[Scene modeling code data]
>>>

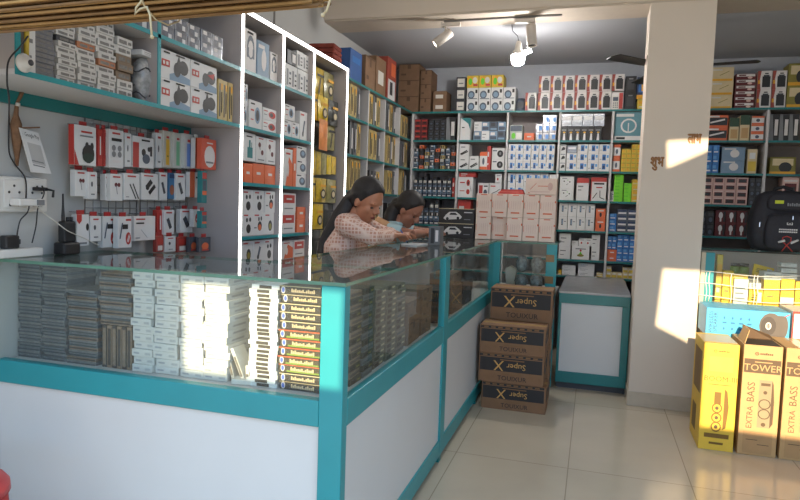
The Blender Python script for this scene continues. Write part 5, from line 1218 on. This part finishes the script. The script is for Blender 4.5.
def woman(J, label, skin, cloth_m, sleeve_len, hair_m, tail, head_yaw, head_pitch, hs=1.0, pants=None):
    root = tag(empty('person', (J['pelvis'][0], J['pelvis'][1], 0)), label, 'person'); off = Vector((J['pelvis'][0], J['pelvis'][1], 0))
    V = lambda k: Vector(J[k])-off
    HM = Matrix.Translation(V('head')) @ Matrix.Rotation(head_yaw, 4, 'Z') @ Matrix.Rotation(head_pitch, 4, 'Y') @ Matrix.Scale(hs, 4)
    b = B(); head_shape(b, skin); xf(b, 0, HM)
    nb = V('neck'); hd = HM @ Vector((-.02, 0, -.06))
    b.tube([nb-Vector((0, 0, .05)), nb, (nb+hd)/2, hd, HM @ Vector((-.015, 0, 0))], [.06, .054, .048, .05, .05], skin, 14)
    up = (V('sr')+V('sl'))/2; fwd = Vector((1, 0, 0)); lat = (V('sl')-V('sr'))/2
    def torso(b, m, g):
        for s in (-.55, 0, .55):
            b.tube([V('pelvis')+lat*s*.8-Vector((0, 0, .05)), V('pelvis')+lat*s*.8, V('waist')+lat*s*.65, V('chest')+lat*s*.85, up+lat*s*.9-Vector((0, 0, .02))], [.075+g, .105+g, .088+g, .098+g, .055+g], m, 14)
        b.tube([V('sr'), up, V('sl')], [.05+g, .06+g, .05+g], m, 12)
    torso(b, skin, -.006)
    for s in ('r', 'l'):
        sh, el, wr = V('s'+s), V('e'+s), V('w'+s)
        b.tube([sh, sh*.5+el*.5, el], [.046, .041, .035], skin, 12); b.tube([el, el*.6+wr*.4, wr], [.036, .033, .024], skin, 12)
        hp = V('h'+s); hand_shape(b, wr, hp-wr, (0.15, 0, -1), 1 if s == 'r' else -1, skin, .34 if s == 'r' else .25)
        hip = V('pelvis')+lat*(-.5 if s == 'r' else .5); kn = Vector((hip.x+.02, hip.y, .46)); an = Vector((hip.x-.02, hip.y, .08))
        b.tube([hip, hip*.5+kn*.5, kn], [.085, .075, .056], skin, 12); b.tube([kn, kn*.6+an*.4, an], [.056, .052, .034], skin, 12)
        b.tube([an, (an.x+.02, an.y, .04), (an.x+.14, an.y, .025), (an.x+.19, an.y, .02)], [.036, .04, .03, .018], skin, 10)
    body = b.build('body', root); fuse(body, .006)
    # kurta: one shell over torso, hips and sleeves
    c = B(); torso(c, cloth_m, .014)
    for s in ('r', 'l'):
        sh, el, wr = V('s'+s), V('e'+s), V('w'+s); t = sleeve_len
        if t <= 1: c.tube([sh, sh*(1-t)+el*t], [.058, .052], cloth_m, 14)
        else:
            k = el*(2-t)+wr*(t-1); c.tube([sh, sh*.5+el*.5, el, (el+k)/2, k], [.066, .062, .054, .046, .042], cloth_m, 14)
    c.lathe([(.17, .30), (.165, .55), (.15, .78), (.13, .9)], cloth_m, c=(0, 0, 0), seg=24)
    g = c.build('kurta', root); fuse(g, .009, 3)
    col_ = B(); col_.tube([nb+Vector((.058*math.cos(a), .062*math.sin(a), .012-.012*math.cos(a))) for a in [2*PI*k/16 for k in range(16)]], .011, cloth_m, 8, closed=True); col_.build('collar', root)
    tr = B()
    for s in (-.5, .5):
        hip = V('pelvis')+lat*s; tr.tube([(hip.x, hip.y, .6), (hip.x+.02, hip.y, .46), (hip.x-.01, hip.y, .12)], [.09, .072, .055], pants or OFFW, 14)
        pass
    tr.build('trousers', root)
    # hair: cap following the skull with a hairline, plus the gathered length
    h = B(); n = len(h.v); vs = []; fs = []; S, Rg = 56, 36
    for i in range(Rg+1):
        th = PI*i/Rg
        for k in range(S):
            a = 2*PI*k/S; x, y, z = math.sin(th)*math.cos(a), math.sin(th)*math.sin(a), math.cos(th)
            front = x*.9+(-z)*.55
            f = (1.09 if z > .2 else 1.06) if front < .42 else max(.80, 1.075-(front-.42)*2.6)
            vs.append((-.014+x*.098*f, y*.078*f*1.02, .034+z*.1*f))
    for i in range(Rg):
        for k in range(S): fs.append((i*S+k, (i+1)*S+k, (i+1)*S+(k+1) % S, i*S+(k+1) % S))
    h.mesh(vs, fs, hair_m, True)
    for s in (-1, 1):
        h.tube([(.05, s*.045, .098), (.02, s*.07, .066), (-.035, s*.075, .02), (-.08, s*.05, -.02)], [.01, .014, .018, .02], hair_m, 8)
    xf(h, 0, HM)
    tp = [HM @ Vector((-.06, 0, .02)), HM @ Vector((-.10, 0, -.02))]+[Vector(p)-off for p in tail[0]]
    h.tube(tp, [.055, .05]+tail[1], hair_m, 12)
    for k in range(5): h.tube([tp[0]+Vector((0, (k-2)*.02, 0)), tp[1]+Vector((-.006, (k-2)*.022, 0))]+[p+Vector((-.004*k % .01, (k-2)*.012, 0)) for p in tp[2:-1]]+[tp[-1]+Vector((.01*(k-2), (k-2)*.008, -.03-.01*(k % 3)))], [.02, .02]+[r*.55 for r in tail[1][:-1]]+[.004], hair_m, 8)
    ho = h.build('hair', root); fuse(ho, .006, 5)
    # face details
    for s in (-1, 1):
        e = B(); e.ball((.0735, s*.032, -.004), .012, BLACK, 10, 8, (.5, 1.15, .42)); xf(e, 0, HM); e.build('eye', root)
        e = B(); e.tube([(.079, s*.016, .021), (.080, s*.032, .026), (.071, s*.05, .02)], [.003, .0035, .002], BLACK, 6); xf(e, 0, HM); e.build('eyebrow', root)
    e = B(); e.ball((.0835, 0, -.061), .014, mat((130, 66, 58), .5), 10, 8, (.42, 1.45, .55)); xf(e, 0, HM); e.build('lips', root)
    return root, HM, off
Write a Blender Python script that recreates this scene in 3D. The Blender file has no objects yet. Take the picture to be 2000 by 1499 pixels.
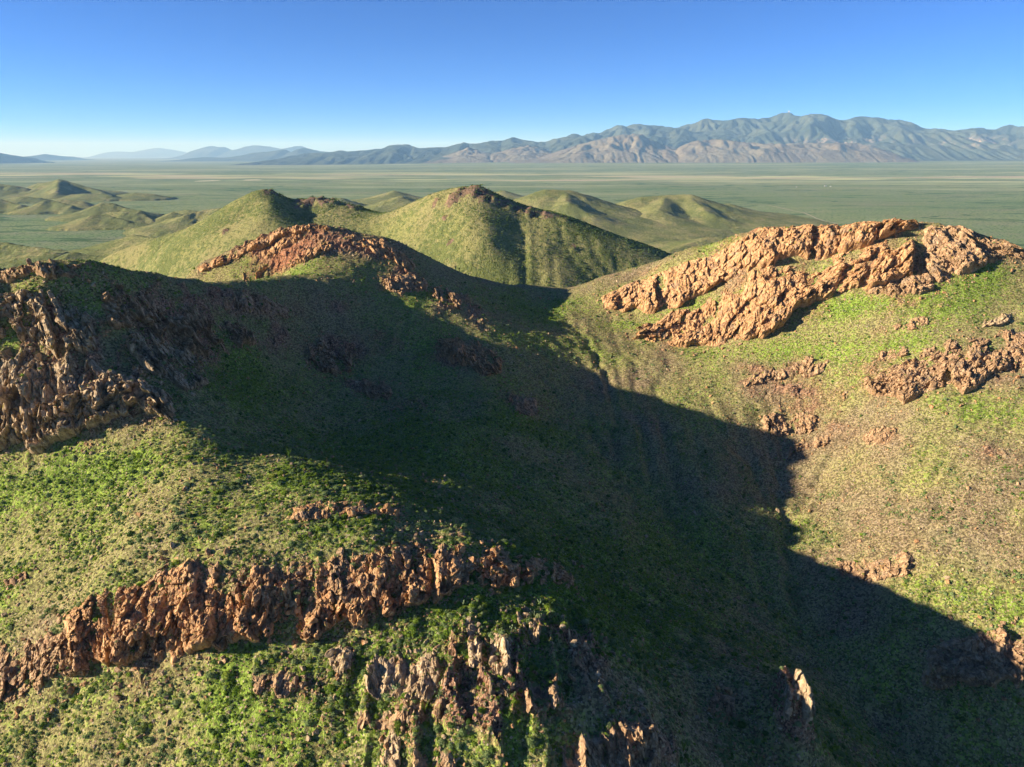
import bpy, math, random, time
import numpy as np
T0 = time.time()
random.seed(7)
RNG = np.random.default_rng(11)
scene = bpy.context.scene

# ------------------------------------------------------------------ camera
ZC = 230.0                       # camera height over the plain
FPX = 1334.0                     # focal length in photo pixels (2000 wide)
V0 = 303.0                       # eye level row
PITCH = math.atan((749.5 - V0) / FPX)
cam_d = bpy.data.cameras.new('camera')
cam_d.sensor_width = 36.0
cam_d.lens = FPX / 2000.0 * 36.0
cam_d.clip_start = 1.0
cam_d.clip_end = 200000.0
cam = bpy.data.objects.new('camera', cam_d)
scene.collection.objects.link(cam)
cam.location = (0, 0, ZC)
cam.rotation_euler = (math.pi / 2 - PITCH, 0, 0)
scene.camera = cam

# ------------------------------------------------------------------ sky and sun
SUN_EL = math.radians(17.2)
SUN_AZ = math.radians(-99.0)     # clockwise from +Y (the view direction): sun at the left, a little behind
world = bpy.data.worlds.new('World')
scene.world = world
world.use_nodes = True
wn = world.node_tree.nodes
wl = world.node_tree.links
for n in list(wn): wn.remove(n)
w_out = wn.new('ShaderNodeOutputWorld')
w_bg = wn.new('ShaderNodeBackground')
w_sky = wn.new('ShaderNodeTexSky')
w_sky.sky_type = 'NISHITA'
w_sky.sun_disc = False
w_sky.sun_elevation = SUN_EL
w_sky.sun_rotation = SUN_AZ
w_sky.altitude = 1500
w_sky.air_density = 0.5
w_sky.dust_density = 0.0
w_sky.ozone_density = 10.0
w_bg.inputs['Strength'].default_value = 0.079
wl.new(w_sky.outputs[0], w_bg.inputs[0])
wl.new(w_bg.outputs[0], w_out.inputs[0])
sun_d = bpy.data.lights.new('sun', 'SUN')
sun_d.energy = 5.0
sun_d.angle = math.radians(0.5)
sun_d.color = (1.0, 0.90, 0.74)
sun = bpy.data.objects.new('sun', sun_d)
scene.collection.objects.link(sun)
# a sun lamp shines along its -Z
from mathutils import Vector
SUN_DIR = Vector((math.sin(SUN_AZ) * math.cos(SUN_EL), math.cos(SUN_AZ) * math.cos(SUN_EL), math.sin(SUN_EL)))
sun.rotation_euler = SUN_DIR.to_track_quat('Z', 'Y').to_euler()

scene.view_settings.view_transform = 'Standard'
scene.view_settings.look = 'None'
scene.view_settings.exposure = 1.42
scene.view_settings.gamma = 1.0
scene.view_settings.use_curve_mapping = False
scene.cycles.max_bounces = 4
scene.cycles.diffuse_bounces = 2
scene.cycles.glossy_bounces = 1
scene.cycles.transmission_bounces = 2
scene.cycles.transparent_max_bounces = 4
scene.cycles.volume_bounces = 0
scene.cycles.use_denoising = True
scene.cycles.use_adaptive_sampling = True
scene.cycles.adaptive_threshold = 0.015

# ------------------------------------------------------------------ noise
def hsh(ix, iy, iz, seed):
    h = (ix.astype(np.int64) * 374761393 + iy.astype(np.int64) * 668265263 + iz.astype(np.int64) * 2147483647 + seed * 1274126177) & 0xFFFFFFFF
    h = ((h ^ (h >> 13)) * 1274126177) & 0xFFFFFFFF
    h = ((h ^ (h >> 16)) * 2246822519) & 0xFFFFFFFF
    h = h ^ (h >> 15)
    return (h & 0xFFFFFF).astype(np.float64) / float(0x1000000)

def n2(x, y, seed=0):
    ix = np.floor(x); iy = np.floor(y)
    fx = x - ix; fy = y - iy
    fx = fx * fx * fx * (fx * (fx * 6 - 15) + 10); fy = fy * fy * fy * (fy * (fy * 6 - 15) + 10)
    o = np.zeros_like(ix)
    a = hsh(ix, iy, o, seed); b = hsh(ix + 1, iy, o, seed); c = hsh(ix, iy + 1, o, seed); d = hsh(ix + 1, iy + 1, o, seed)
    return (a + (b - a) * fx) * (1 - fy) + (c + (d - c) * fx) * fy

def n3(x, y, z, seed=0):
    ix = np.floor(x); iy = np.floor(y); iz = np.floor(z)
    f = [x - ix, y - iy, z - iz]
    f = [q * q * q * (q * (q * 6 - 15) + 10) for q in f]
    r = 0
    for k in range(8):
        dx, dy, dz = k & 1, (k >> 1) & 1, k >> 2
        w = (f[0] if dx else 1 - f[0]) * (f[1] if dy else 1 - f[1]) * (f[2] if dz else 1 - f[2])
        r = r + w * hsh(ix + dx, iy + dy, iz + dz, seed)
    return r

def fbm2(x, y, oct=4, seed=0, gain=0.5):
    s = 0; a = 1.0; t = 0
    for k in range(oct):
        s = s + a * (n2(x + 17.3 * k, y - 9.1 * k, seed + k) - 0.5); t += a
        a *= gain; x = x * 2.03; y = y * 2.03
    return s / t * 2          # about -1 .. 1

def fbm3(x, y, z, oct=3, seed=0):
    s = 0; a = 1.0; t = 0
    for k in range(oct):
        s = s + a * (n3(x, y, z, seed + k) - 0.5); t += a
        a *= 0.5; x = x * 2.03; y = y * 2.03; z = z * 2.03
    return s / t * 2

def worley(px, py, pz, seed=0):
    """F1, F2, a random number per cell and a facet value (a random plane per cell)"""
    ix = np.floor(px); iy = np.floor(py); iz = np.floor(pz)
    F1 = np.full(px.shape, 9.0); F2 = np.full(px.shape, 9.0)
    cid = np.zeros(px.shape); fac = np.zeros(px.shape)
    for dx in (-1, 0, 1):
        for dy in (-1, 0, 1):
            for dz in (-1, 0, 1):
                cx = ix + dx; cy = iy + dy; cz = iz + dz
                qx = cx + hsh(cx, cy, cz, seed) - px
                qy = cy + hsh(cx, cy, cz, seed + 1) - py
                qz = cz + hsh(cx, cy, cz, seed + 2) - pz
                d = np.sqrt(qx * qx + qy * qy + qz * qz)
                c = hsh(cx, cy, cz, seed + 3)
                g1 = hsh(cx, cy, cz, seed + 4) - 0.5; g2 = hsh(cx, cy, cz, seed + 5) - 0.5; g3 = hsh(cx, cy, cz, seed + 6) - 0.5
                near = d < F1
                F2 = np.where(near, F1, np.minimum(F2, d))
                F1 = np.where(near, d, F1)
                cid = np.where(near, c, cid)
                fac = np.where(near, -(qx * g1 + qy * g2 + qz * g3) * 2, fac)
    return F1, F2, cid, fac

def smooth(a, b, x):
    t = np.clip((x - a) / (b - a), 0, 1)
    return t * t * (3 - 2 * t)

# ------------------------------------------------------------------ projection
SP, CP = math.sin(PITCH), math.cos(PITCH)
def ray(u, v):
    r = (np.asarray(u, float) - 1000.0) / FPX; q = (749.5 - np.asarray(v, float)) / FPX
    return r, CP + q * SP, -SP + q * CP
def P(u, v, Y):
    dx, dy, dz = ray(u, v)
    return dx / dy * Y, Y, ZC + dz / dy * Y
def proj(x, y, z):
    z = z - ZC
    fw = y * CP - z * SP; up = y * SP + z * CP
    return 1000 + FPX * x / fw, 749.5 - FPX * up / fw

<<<

SHORT EXERCISE:
Give back the exact lines above, running from the one that has "Write a Blender" through the one that has "scene = bpy.context.scene", with nothing added and no pictures.

PROBLEM SOLUTION:
Write a Blender Python script that recreates this scene in 3D. The Blender file has no objects yet. Take the picture to be 2000 by 1499 pixels.
import bpy, math, random, time
import numpy as np
T0 = time.time()
random.seed(7)
RNG = np.random.default_rng(11)
scene = bpy.context.scene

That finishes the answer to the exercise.